WRC - FIA World Rally Championship
A bit Räikkönen.
So sehr ich die Colin-McRae-Spiele früher mochte, umso weniger kann ich mich mit dem ganzen X-Games-Klamauk anfreunden. Damit möchte ich nicht sagen, dass die letzten beiden Ableger schlechte Spiele waren, nur haben sie eben nicht mehr besonders viel mit der klassischen Rallye-Action zu tun. Rallycross und Co. machen zwar auch Spaß, aber die eigentliche Königsdisziplin, das Einzelzeitfahren, vorbei an Bäumen und Schluchten, kam in einem DiRT 2 viel zu kurz.
„Endlich wieder Rallye!" dürfte also das Leitmotto von WRC – FIA World Rally Championship sein. Endlich wieder nur ich, mein Beifahrer, die Stoppuhr, das Auto und die unberechenbaren Strecken. „Endlich!" vor allem wieder ein realistisches Rallye-Spiel mit offizieller FIA-Lizenz, nachdem Sony die PS2-Episoden eher stiefmütterlich behandelt hatte. Gleichzeitig stellt sich allerdings auch die Frage, welche Erwartungshaltung man gegenüber einem offiziell lizenzierten WRC-Spiel hat. In meinem Falle eine ziemlich hohe, bin ich doch sowieso einer dieser Leute, die von realistischen Rennspielen nie genug bekommen. Und bis zu einem gewissen Grad enttäuscht Milestones Spiel in dieser Hinsicht auch nicht.
In die wohl wichtigste Komponente, die Fahrphysik, haben die Italiener viel Energie gesteckt. Erwartet kein Arcade-Verhalten wie in DiRT 2, aber auch keine beinharte Simulation wie im etwas betagten Richard Burns Rally. Wer in WRC unbeschadet die Ziellinie überqueren möchte, muss üben. Am besten zuerst mit allen Fahrhilfen. Dann lenkt das Spiel bei Drifts intelligent nach, unterstützt euch beim bremsen und lässt die Heckschleudern nicht so schnell ausbrechen. Ohne die Hilfen werden die Fahrten über Schotter, Matsch oder Asphalt gleich deutlich schwieriger. Einmal zu spät oder zu stark gebremst, schon rutscht ihr in den nächststehenden Felsen. Oder Baum. Oder Haus. Oder Leitplanke.
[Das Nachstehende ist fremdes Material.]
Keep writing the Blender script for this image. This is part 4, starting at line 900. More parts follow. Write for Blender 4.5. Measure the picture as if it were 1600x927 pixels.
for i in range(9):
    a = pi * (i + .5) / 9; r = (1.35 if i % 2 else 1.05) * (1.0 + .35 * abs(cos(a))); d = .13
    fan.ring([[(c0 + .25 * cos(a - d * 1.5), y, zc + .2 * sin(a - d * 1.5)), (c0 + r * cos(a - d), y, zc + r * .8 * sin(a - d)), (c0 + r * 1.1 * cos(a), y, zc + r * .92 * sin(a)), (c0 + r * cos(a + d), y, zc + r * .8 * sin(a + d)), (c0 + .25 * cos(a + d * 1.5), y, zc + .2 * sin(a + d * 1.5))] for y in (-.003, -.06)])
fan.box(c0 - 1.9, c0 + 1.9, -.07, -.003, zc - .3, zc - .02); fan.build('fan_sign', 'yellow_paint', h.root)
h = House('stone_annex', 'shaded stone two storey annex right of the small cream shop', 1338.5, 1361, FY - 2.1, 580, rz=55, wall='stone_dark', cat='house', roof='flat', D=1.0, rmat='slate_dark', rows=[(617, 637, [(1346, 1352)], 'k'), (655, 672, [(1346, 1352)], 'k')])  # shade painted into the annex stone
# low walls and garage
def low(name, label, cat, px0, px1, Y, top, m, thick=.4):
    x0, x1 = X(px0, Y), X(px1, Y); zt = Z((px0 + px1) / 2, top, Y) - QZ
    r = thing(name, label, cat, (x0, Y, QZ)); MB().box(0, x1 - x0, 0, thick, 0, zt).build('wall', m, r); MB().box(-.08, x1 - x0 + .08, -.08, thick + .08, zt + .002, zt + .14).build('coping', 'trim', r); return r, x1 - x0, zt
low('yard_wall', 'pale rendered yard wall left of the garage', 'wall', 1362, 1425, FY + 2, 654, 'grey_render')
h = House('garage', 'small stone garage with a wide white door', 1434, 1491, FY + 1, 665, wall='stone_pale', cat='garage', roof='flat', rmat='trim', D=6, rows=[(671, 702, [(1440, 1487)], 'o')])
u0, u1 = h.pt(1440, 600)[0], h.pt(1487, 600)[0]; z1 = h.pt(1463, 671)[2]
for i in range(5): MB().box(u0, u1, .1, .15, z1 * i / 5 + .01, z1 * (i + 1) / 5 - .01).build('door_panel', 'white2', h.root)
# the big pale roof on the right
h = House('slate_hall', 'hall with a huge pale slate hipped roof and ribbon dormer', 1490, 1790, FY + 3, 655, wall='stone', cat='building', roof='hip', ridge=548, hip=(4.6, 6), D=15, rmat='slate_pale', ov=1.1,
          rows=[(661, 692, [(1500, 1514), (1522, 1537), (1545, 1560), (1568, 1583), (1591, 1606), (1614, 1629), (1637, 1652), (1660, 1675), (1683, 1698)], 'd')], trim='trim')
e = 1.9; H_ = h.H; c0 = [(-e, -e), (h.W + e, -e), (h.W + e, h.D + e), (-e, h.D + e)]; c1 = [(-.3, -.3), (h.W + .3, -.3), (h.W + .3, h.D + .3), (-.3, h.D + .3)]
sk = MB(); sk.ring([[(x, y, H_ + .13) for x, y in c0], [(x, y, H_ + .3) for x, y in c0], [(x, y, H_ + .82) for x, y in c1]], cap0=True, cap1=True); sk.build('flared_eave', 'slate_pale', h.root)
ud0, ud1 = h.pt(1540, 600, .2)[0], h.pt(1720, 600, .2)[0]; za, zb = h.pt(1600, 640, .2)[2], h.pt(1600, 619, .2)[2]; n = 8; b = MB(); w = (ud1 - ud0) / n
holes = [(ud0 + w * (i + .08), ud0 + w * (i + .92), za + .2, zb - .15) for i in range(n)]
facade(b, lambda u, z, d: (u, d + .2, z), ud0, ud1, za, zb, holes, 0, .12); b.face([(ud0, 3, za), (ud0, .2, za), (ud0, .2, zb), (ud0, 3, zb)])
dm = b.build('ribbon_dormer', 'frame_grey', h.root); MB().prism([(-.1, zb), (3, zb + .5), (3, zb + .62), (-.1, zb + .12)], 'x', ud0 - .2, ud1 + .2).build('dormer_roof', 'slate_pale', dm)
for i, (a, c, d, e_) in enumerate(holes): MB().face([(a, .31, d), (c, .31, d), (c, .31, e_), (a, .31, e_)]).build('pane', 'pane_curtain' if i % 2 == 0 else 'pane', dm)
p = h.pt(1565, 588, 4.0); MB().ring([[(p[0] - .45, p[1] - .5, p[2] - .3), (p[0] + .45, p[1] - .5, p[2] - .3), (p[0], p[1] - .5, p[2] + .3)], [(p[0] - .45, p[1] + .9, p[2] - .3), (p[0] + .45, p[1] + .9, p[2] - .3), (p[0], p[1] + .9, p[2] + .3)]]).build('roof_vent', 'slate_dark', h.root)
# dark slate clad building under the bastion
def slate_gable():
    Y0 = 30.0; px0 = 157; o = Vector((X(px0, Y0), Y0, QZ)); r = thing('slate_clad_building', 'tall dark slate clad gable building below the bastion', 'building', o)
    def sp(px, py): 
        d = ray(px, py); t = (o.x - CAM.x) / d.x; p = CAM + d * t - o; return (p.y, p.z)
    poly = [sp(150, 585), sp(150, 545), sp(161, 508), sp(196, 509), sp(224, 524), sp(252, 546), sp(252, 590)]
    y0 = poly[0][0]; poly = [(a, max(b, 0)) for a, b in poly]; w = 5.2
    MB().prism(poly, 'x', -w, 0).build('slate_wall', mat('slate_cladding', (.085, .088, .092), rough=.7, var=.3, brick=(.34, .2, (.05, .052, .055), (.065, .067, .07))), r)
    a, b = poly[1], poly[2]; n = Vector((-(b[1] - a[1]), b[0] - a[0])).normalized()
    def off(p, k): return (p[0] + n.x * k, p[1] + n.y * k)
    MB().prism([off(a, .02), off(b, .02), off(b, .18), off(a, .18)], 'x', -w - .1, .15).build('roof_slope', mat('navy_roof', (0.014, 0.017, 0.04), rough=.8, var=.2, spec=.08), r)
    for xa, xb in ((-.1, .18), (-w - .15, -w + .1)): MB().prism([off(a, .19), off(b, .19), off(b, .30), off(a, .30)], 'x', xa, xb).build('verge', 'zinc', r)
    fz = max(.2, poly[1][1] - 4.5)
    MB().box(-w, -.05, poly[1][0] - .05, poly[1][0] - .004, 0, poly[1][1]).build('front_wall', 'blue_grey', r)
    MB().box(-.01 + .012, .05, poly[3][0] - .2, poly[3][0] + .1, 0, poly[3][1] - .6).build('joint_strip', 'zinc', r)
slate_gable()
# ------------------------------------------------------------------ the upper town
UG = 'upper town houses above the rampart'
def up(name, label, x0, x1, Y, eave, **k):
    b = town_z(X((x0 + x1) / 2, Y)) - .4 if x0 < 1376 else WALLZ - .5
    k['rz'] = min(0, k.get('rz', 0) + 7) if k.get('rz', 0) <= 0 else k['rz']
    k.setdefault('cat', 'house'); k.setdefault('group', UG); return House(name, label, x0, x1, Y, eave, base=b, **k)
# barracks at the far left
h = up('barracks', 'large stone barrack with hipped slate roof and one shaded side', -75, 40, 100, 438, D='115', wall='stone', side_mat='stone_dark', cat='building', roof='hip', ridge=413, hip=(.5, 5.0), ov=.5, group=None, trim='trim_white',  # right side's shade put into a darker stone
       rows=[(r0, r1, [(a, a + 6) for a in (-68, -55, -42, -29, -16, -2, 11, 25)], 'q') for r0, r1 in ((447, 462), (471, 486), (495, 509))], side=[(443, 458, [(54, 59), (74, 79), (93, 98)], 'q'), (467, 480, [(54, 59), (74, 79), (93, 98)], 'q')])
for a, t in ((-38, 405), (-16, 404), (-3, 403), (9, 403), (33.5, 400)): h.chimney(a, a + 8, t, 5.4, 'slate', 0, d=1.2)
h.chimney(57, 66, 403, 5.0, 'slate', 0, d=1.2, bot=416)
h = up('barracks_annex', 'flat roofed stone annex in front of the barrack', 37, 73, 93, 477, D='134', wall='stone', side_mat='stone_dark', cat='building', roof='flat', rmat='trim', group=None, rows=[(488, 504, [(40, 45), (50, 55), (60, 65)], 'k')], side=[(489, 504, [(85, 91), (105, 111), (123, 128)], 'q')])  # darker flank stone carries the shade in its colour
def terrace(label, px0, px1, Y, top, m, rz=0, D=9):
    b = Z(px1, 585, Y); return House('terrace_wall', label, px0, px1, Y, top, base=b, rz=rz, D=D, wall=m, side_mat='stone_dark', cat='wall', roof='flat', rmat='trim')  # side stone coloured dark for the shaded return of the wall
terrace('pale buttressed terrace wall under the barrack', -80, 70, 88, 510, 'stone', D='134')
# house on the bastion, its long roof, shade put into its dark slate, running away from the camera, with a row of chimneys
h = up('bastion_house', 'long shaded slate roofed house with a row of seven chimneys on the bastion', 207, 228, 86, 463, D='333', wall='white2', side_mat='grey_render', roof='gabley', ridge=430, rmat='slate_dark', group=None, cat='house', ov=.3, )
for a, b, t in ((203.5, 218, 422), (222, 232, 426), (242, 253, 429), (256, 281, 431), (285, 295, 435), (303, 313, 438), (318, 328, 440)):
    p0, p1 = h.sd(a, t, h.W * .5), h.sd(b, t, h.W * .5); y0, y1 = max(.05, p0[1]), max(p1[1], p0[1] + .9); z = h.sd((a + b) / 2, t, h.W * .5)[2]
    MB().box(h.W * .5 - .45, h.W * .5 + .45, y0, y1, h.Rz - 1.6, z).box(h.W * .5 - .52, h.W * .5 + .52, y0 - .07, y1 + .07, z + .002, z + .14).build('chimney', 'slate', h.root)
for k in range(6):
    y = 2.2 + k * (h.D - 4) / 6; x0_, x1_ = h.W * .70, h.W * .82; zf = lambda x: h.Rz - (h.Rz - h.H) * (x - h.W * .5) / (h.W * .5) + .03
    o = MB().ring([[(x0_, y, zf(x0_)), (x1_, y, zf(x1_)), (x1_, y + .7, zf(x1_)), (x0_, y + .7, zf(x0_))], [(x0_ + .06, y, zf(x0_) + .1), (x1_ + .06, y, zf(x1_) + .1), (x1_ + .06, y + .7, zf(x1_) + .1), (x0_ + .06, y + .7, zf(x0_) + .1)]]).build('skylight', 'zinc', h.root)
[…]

Zurückspulen ist dabei nicht. Wer den Wagen schrottet, lebt mit den Konsequenzen oder startet neu. Richtig driften will erstmal gelernt sein, insbesondere weil die WRC-Autos zum Übersteuern erst mal überredet werden müssen. Was in breiten, langgezogenen Kurven noch einigermaßen einfach funktioniert, möchte etwa bei der Schweden-Rallye, die mit ihren engen Fahrspuren mitsamt schneebedecktem Untergrund ein wahres Biest ist, perfektioniert sein.
Hilfreich hierfür wäre eine Art Fahrschule gewesen, wie man sie auch aus Richard Burns Rally kennt. Zwar hat Milestone die WRC-Akademie implementiert, der offiziell als Trainingsmodus beworbene Menüpunkt entpuppt sich aber eher als Challenge-Mode, in dem ihr die jeweilige Zeit des Geisterfahrers schlagen müsst. Hilfreich hierbei ist die mehrfarbige Ideallinie, die Einlenkpunkte wie auch das Zusammenspiel zwischen Gas und Bremse anhand der Rundenzeit des Geists grafisch veranschaulicht. Mit ihr lernt man zwar den richtigen Kurvenwinkel sowie die korrekte Kurvengeschwindigkeit, zum Beispiel für Spitzkehren auf Schotter, Fahrtechniken wie etwa den Scandinavian Flick, der ständig im Ladebildschirm erwähnt wird, erlernt man so aber nicht.
Richtiges Fahren wird somit getreu dem „learning by doing"-Motto selbst beigebracht. Schritt für Schritt tastet ihr euch dabei an die Strecken und die Eigenheiten der 60 Fahrzeuge heran, bemerkt, dass sich der Bolide auf Schotter anders verhält als auf Asphalt. Enttäuschenderweise wird dies nicht über die Vibration des Controllers vermittelt. Eine immer stärker werdende Vibration, wenn man beispielsweise beim Driften dabei ist, das Heck zu verlieren, wäre wünschenswert gewesen, genauso wie das Durchschütteln des Gamepads nach einem Sprung.
So rumpelt es zwar ein wenig nach dem Zusammenprall mit der Streckenbegrenzung, ein ordentliches Feedback für die unterschiedlichen Untergründe oder eben als Warnhinweis fürs Ausbrechen des Fahrzeugs sind Fehlanzeige. Interessant ist hingegen das Konzept beim Verlassen der Strecke. Fahrt ihr zu sehr neben der Linie, setzt euch das Spiel binnen von Sekunden wieder automatisch auf die richtige Spur. Milestone lässt einem zwar einen gesunden Spielraum, sodass Verbremser oder kleinere Ausflüge in die Pampa nicht sofort in einem automatischen Teleport resultieren, unfaires Abkürzen sowie ermogelte Bestzeiten sind dadurch aber zum Glück nicht möglich. Gut so.